**** RECORDED DATA

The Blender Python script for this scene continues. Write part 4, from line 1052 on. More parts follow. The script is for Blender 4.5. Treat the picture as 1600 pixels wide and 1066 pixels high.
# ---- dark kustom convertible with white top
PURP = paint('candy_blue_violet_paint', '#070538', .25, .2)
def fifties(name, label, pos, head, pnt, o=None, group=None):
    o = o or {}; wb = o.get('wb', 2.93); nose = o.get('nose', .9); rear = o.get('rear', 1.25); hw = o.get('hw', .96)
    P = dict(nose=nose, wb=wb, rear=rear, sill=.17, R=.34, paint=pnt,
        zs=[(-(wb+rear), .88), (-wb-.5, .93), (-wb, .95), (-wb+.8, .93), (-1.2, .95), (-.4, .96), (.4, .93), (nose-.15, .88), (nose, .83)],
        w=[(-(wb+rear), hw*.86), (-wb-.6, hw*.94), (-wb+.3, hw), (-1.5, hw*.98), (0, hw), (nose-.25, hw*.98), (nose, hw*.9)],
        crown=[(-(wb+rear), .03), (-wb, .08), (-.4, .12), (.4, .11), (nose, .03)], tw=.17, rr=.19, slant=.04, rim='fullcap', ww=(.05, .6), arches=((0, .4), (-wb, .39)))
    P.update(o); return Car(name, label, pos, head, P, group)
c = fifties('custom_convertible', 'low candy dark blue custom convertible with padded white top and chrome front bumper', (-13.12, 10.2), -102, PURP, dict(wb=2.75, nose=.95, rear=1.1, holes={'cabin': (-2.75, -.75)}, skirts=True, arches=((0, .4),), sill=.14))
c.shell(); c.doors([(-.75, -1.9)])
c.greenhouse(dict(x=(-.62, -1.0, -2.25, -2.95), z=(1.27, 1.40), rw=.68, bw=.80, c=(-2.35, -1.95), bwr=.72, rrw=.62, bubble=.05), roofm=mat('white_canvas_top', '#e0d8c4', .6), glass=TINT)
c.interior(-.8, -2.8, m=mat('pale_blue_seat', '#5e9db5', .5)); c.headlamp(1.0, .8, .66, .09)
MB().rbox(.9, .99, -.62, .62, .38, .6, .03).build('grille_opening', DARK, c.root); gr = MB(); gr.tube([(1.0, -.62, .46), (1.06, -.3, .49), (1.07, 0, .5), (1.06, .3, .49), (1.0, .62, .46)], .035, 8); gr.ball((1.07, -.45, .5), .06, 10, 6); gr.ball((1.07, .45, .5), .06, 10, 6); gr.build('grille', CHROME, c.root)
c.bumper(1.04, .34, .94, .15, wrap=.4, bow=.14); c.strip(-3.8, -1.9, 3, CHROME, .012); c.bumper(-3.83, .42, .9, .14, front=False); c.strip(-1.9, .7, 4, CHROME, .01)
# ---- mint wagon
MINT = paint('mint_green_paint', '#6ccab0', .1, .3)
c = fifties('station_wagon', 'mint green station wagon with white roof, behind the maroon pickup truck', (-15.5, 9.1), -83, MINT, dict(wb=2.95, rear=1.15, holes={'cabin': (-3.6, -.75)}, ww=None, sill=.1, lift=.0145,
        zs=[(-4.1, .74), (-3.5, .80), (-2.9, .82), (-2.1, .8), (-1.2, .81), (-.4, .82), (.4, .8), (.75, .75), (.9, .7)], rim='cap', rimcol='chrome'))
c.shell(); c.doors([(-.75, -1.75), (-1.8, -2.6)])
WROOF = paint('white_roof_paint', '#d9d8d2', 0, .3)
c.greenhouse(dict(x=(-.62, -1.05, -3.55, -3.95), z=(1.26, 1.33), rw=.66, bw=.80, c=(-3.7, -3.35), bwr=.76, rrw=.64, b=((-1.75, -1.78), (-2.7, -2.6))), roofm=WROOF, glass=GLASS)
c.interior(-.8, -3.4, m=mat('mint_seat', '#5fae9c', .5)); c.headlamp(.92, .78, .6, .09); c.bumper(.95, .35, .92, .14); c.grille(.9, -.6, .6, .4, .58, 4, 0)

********

> [TO BE DONE]
Copy the material above back out, exactly as written.

> [TASK SOLUTION]
The Blender Python script for this scene continues. Write part 4, from line 1052 on. More parts follow. The script is for Blender 4.5. Treat the picture as 1600 pixels wide and 1066 pixels high.
# ---- dark kustom convertible with white top
PURP = paint('candy_blue_violet_paint', '#070538', .25, .2)
def fifties(name, label, pos, head, pnt, o=None, group=None):
    o = o or {}; wb = o.get('wb', 2.93); nose = o.get('nose', .9); rear = o.get('rear', 1.25); hw = o.get('hw', .96)
    P = dict(nose=nose, wb=wb, rear=rear, sill=.17, R=.34, paint=pnt,
        zs=[(-(wb+rear), .88), (-wb-.5, .93), (-wb, .95), (-wb+.8, .93), (-1.2, .95), (-.4, .96), (.4, .93), (nose-.15, .88), (nose, .83)],
        w=[(-(wb+rear), hw*.86), (-wb-.6, hw*.94), (-wb+.3, hw), (-1.5, hw*.98), (0, hw), (nose-.25, hw*.98), (nose, hw*.9)],
        crown=[(-(wb+rear), .03), (-wb, .08), (-.4, .12), (.4, .11), (nose, .03)], tw=.17, rr=.19, slant=.04, rim='fullcap', ww=(.05, .6), arches=((0, .4), (-wb, .39)))
    P.update(o); return Car(name, label, pos, head, P, group)
c = fifties('custom_convertible', 'low candy dark blue custom convertible with padded white top and chrome front bumper', (-13.12, 10.2), -102, PURP, dict(wb=2.75, nose=.95, rear=1.1, holes={'cabin': (-2.75, -.75)}, skirts=True, arches=((0, .4),), sill=.14))
c.shell(); c.doors([(-.75, -1.9)])
c.greenhouse(dict(x=(-.62, -1.0, -2.25, -2.95), z=(1.27, 1.40), rw=.68, bw=.80, c=(-2.35, -1.95), bwr=.72, rrw=.62, bubble=.05), roofm=mat('white_canvas_top', '#e0d8c4', .6), glass=TINT)
c.interior(-.8, -2.8, m=mat('pale_blue_seat', '#5e9db5', .5)); c.headlamp(1.0, .8, .66, .09)
MB().rbox(.9, .99, -.62, .62, .38, .6, .03).build('grille_opening', DARK, c.root); gr = MB(); gr.tube([(1.0, -.62, .46), (1.06, -.3, .49), (1.07, 0, .5), (1.06, .3, .49), (1.0, .62, .46)], .035, 8); gr.ball((1.07, -.45, .5), .06, 10, 6); gr.ball((1.07, .45, .5), .06, 10, 6); gr.build('grille', CHROME, c.root)
c.bumper(1.04, .34, .94, .15, wrap=.4, bow=.14); c.strip(-3.8, -1.9, 3, CHROME, .012); c.bumper(-3.83, .42, .9, .14, front=False); c.strip(-1.9, .7, 4, CHROME, .01)
# ---- mint wagon
MINT = paint('mint_green_paint', '#6ccab0', .1, .3)
c = fifties('station_wagon', 'mint green station wagon with white roof, behind the maroon pickup truck', (-15.5, 9.1), -83, MINT, dict(wb=2.95, rear=1.15, holes={'cabin': (-3.6, -.75)}, ww=None, sill=.1, lift=.0145,
        zs=[(-4.1, .74), (-3.5, .80), (-2.9, .82), (-2.1, .8), (-1.2, .81), (-.4, .82), (.4, .8), (.75, .75), (.9, .7)], rim='cap', rimcol='chrome'))
c.shell(); c.doors([(-.75, -1.75), (-1.8, -2.6)])
WROOF = paint('white_roof_paint', '#d9d8d2', 0, .3)
c.greenhouse(dict(x=(-.62, -1.05, -3.55, -3.95), z=(1.26, 1.33), rw=.66, bw=.80, c=(-3.7, -3.35), bwr=.76, rrw=.64, b=((-1.75, -1.78), (-2.7, -2.6))), roofm=WROOF, glass=GLASS)
c.interior(-.8, -3.4, m=mat('mint_seat', '#5fae9c', .5)); c.headlamp(.92, .78, .6, .09); c.bumper(.95, .35, .92, .14); c.grille(.9, -.6, .6, .4, .58, 4, 0)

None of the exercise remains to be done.